D'abord, nous proposons de reprendre 50% des effectifs sous contrats privés travaillant à l'Afnic. Aujourd'hui, l'Afnic emploie 60 personnes, dont la moitié sous contrats privés. Il est logique de travailler dans une certaine continuité, même si nous apportons plus d'ambition. Ensuite, nous avons réalisé une levée de fonds de 1,5 million d'euros pour financer le projet, en sachant que l'investissement initial pour lancer notre activité est proche d'1 million d'euros. A cela se rajoute évidemment l'infrastructure technique apportée par la Fondation Free.

A combien estimez-vous vos chances de succéder à l'Afnic ?

Je pense qu'il existe aujourd'hui une véritable volonté politique de développer le .Fr. Mais pour le moment il est difficile de préjuger de quoi que se soit... Nous misons sur le sérieux de notre projet et cette approche collective qui nous paraît essentielle. Si les acteurs du e-commerce, les associations du Web, les agences, les start-up, décident de promouvoir le .Fr, alors cela créera une dynamique positive. L'Afnic fait de manière traditionnelle une opération de communication par an... Mais mon expérience personnelle me dit qu'il faut que se soit l'écosystème qui porte le message. Nous sommes persuadés qu'il faut donner un vrai coup d'accélérateur. L'Afnic n'avance pas. Mais c'est normal, on ne peut rien faire seul, dans son coin.

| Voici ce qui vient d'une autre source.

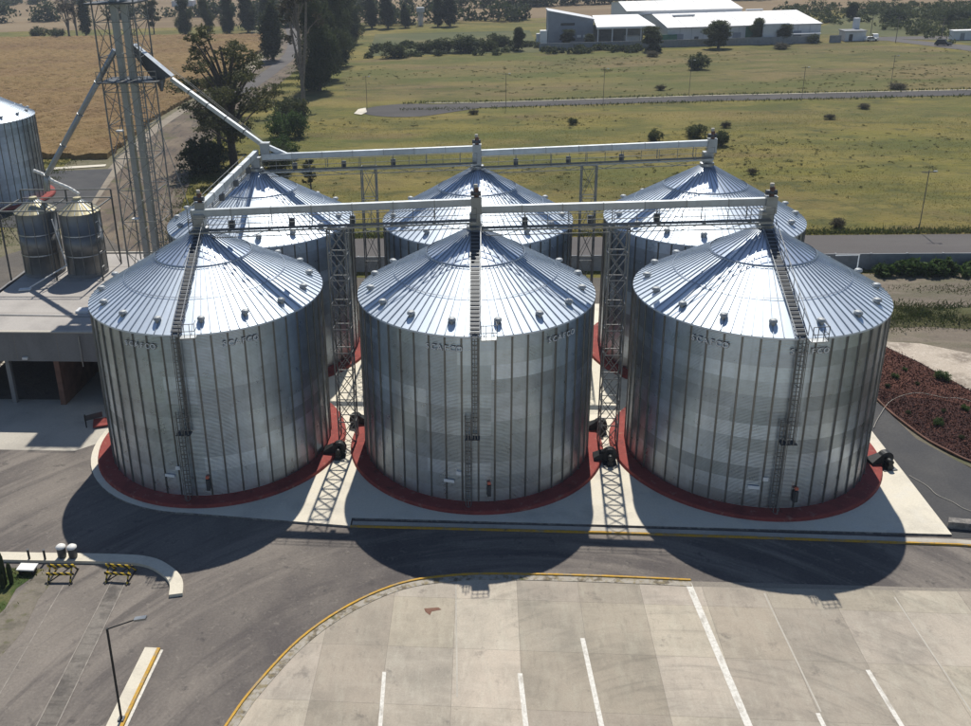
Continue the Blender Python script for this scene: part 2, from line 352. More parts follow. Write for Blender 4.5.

Guillaume Buffet, 43 ans, diplômé de l'ESC Bordeaux, est directeur général associé de Starting Dot. Il a dirigé la web agency Singapour, revendue à CRM Company Group en 2006. Il quitte le groupe de communication en 2008 pour fonder Les Gentils (www.lesgentils.com), cabinet de conseil en stratégie digitale auquel il consacre encore aujourd'hui la moitié de son temps. Il a créé Starting Dot avec Godefroy Jordan en 2011. Il s'implique depuis 1998 dans des associations représentatives de l'internet Français : président de l'IAB (2001-2005), administrateur de Club Sénat (2005-2008). Depuis 2009, il co-préside Renaissance Numérique, le Think Tank de l'internet citoyen.